Start Data to use

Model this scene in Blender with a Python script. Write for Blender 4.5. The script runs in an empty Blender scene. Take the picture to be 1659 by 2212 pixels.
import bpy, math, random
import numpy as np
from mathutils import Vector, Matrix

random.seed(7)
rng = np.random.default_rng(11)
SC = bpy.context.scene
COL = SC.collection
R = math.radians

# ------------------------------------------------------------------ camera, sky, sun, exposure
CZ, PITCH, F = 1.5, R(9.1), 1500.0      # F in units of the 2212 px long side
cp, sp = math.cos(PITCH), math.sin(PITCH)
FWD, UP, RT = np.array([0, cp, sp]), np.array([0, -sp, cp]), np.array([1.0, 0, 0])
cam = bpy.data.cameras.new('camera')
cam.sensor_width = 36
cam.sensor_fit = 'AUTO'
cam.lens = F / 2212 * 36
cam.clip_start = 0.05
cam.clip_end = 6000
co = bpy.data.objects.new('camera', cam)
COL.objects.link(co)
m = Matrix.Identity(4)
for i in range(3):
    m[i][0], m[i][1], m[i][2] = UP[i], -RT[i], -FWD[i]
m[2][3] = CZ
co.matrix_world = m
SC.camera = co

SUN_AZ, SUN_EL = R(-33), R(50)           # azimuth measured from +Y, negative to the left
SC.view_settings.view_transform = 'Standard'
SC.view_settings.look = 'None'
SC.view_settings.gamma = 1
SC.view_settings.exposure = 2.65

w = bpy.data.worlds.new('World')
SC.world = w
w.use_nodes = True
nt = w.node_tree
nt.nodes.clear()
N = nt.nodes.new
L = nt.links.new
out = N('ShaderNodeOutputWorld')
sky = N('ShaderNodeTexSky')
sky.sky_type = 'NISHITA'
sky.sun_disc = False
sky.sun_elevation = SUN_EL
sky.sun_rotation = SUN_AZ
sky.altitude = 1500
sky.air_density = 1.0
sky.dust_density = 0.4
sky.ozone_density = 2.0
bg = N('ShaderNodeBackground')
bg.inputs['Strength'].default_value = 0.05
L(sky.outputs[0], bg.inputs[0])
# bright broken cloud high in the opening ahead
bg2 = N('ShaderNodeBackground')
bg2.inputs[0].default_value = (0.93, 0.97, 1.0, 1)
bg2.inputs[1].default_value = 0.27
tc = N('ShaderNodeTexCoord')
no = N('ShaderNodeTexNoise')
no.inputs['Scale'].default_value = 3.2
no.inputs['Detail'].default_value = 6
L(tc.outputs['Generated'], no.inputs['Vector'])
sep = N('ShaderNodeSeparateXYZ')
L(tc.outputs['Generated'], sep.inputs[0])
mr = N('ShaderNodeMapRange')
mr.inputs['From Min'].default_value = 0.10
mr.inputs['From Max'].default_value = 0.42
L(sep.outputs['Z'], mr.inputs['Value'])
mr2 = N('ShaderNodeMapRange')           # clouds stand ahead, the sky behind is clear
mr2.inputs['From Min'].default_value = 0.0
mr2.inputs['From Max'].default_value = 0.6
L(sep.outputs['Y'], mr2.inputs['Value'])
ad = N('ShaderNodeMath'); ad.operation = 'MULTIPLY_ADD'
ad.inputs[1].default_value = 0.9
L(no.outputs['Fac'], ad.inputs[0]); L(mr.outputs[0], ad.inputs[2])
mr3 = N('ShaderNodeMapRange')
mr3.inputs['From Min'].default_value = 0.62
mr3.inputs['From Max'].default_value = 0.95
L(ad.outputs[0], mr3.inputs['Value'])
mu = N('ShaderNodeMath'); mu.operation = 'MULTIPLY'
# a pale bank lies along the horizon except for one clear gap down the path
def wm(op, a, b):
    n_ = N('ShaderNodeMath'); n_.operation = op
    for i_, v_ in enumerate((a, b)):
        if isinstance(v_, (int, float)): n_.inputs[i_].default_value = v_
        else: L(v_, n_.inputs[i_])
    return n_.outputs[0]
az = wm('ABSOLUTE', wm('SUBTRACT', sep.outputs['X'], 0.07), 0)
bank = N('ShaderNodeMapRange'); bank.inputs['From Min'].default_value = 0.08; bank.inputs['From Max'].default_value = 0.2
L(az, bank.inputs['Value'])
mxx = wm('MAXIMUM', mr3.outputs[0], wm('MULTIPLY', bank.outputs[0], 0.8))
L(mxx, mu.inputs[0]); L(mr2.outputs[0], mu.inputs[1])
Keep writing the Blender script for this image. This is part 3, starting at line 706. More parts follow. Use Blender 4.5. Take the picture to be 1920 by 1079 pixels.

End Data to use

Problem to solve
Please copy, word for word, every line from the first line of the records through the line containing "R = math.radians", with both of those lines included and nothing else.

Answer to this exercise
Model this scene in Blender with a Python script. Write for Blender 4.5. The script runs in an empty Blender scene. Take the picture to be 1659 by 2212 pixels.
import bpy, math, random
import numpy as np
from mathutils import Vector, Matrix

random.seed(7)
rng = np.random.default_rng(11)
SC = bpy.context.scene
COL = SC.collection
R = math.radians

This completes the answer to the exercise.